THE BLACK KINGS

As showing a common civilization, in fact, perhaps a common origin, the doings of the Black Kings were chronicled after the same fashion as those of the Egyptian kings.

The writing of the people of the Great Black Empire, is like that of the Egyptians, and the gods they worshiped were closely related to the gods of Egypt.

Inscriptions on these monuments that have been deciphered, tell us that Piankhi, the black king, conquered Egypt 750 B. C., and that he worshiped without question in Egyptian temples, and the carvings in the excavated ruins, which show men and women unmistakably Negro, give evidence of the similarity of religion.

We have always supposed, as told by the scientists, that civilization went up the Nile, whereas, it is now proven that it came down the Nile, that is, from Ethiopia to Egypt, instead of the other way.

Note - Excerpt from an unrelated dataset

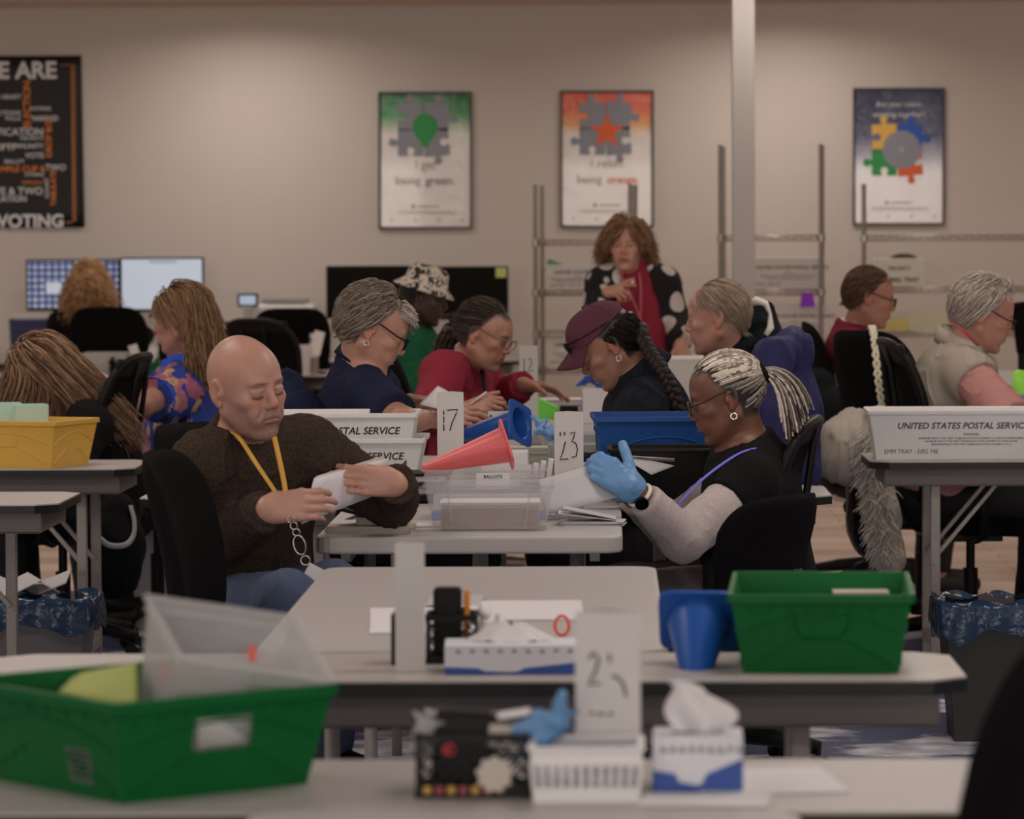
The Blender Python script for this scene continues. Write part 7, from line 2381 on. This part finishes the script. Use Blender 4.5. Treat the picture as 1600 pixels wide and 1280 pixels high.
# by the gloved woman
envelope_stack('fanned grey envelopes at the right edge of the main table', (PX(925, 10.25, zt), 10.30, zt), -0.05, 0.155, 0.13, 7, M_env, seed=8, jitter=0.010, kind='stuff')
q = MB().box((0, 0, 0.022), (0.15, 0.12, 0.002), Matrix.Rotation(0.13, 3, 'Y')).box((0.01, 0, 0.030), (0.14, 0.12, 0.002), Matrix.Rotation(0.22, 3, 'Y'))
t = thing('envelope', 'envelopes lifting open on the fanned pile beside the blue glove', 'envelope', (PX(918, 10.28, zt), 10.30, zt + 0.008))
obj('sheet', MB().box((0, 0, 0.014), (0.15, 0.12, 0.0015), Matrix.Rotation(0.12, 3, 'Y')), M_paper, t)
obj('sheet', MB().box((0.006, 0, 0.022), (0.14, 0.12, 0.0015), Matrix.Rotation(0.20, 3, 'Y')), M_env, t)
one_sheet('envelope', 'large grey envelope slanting from the glove down to the table', 'envelope', (P(857, 804, 10.36), P(978, 774, 10.52), P(924, 726, 10.56), P(842, 750, 10.40)), M_env, 0.0015)
one_sheet('envelope', 'pale slim envelope sticking out below the black tray', 'envelope', (P(975, 712, 11.0), P(1054, 717, 11.05), P(1054, 722, 11.1), P(975, 717, 11.1)), M_paper, 0.0015)
one_sheet('envelope', 'grey printed envelope angled below the black tray beside the glove', 'envelope', (P(978, 718, 10.98), P(1018, 742, 10.95), P(1054, 728, 11.0), P(1000, 716, 11.05)), M_env, 0.0015)
t = thing('white_carton', 'white carton under the blue cone behind the number 17 card', 'box', (PX(772, 11.62, 0.8), 11.64, zt))
obj('body', MB().box((0, 0, 0.060), (0.20, 0.10, 0.12)), M_paper, t, bevel=0.003)
obj('barcode_print', MB().box((-0.06, -0.0503, 0.05), (0.05, 0.0006, 0.05)), M_env, t)
# open black tray on the short table
t = thing('black_tray', 'open black plastic tray lying in front of the blue tub', 'tray', (PX(1046, 11.2, 0.85), 11.22, 0.742))
obj('body', shell(MB(), 0.30, 0.22, 0.335, 0.26, 0.150, 0.006), M_blackplastic, t)
w, d, h = 0.1685, 0.131, 0.150
rm = MB()
for a, b_ in (((-w, -d), (w, -d)), ((w, -d), (w, d)), ((w, d), (-w, d)), ((-w, d), (-w, -d))): rm.bar((*a, h), (*b_, h), 0.014, 0.010)
obj('rim', rm, M_blackplastic, t, bevel=0.003)
# small black lattice basket, blue gloves, papers between the cards
def lattice_basket(label, loc, w, d, h, M_, lat=True):
    t = thing('basket', label, 'basket', loc)
    q = MB()
    for s in (-1, 1):
        for z in (0.004, h - 0.004):
            q.box((0, s * d / 2, z), (w, 0.006, 0.010)).box((s * w / 2, 0, z), (0.006, d, 0.010))
        n = max(3, int(w / 0.018))
        for i in range(n):
            x0, x1 = -w / 2 + w * i / n, -w / 2 + w * (i + 1) / n
            m = 3
            for k in range(m):
                z0, z1 = 0.008 + (h - 0.016) * k / m, 0.008 + (h - 0.016) * (k + 1) / m
                q.bar((x0, s * d / 2, z0), (x1, s * d / 2, z1), 0.003, 0.003)
                q.bar((x1, s * d / 2, z0), (x0, s * d / 2, z1), 0.003, 0.003)
        q.box((s * w / 2, 0, h / 2), (0.004, d, h))
    q.box((0, 0, 0.002), (w, d, 0.004))
    obj('lattice', q, M_, t)
    return t
xk = PX(850, 10.95, 0.78)
lattice_basket('small black lattice basket between the cards 17 and 23', (xk, 10.95, zt), 0.115, 0.10, 0.070, M_blackplastic)
t = thing('paper_bundle', 'upright white papers standing in the small black lattice basket', 'papers', (xk - 0.012, 10.97, zt + 0.004))
for i in range(4):
    obj('sheet', MB().box((-0.03 + 0.018 * i, 0.0, 0.055 + 0.006 * i), (0.014, 0.07, 0.11), Matrix.Rotation(0.05 * i, 3, 'Y')), M_paper, t)
def crumple(name, label, cat, c, r, m, seed=1, kn=9, res=0.003, amp=0.004):
    rnd = np.random.default_rng(seed)
    S = SDF()
    c = npv(c)
    for i in range(kn):
        a = c + rnd.normal(size=3) * np.array(r) * 0.45
        b_ = a + rnd.normal(size=3) * np.array(r) * 0.6
        S.cone(a, b_, min(r) * rnd.uniform(0.2, 0.4), min(r) * rnd.uniform(0.12, 0.3), k=0.012)
    t = thing(name, label, cat, (c[0], c[1], c[2] - r[2]))
    melt('sheet', S, res, m, t, disp=folds(amp, 45, (1, 1, 1), seed=seed))
    return t
crumple('rubber_glove', 'crumpled blue rubber glove behind the number 23 card', 'glove', P(860, 676, 10.95), (0.028, 0.03, 0.035), M_glove, 2, res=0.0035)
# pale things left of the number 17 card
envelope_stack('white sheets fanned in front of the woman in the navy polo', (PX(672, 11.9, zt), 11.95, zt), 0.3, 0.20, 0.2, 10, M_paper, seed=9, jitter=0.015)
t = thing('stacking_trays', 'grey stacked letter trays left of the number 17 card', 'trays', (PX(655, 11.2, 0.8), 11.2, zt))
for i in range(3):
    obj('tray', MB().box((0.01 * i, 0.0, 0.012 + 0.034 * i), (0.13, 0.20, 0.008)).box((-0.062 + 0.01 * i, 0, 0.028 + 0.034 * i), (0.004, 0.20, 0.03)).box((0.072 + 0.01 * i, 0, 0.028 + 0.034 * i), (0.004, 0.20, 0.03)), M_apron if i % 2 else M_blackplastic, t)
# card the navy woman reads
one_sheet('ballot_sheet', 'white ballot held by the woman in the navy polo', 'paper', (P(655, 632, 11.98), P(690, 640, 11.9), P(712, 618, 12.05), P(684, 603, 12.1)), M_paper, 0.0012)
t = thing('pencil', 'white pen in the raised hand of the woman in magenta', 'pen', P(748, 622, 13.86))
obj('barrel', MB().cyl((-0.03, 0, -0.022), (0.028, 0, 0.022), 0.0045, 0.003, n=8), M_paper, t, smooth=True)
# upright printed card, stack and clear containers on the middle table
t = thing('printed_card', 'upright white printed card in front of the woman in magenta', 'card', (PX(788, 12.9, 0.8), 12.9, zt))
obj('card', MB().box((0, 0, 0.09), (0.105, 0.004, 0.18), Matrix.Rotation(-0.18, 3, 'X')), M_paper, t)
for s in (-1, 1):
    obj('dot_print', MB().cyl((s * 0.042, -0.034 + 0.0005, 0.166), (s * 0.042, -0.036, 0.166), 0.004, n=10), M_ink, t)
obj('line_print', MB().box((0.0, -0.0315, 0.152), (0.09, 0.001, 0.003), Matrix.Rotation(-0.18, 3, 'X')), M_ink, t)
obj('badge_print', MB().box((-0.030, -0.0255, 0.118), (0.030, 0.001, 0.009), Matrix.Rotation(-0.18, 3, 'X')), M_ink, t)
envelope_stack('tall stack of grey printed ballots behind the blue cone', (PX(812, 12.45, 0.8), 12.5, zt), 0.05, 0.175, 0.12, 62, mat('ballot_grey', alb(150, 142, 124, 0.85), 0.8), seed=10, jitter=0.003)
xc = PX(898, 12.9, 0.8)
clear_box('frosted clear box of mail in front of the man in the maroon cap', (xc, 12.95, zt), 0, 0.19, 0.20, 0.225, 0.24, 0.105, M_clear2)
envelope_stack('mail lying in the frosted clear box near the man in the maroon cap', (xc, 12.95, zt + 0.004), 0.02, 0.165, 0.15, 48, mat('mail_blue_grey', alb(140, 146, 152, 0.85), 0.8), seed=11)
envelope_stack('white mail stacked left of the frosted clear box', (PX(845, 13.2, 0.78), 13.25, zt), 0.2, 0.10, 0.12, 30, M_paper, seed=12)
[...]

When Cambyses, king of Persia, conquered Egypt six hundred years before the Christian era, he ventured to arrange an expedition against the black empire to the south, stories of the greatness of which he had been told. He sent to the Black King gifts of gold, palm wine and incense, and asked to be informed whether or not it was true that on a certain spot called the “Table of the Sun,” the magistrates, every night, put provisions of cooked meats so that every one who was hungry might come in the morning and help himself.

The history proceeds to tell us, that the black king, Nastasenen, received the envoys of Cambyses peacefully but without enthusiasm. He showed them the “Table of the Sun” mentioned by Cambyses, and took them to the prisons where the prisoners wore fetters of gold, so that the Persians might be properly impressed.

Cambyses was very much impressed by the fact that gold was so common that it was used in making the shackles of prisoners, and he made war upon the black empire to get that gold, but miserably failed.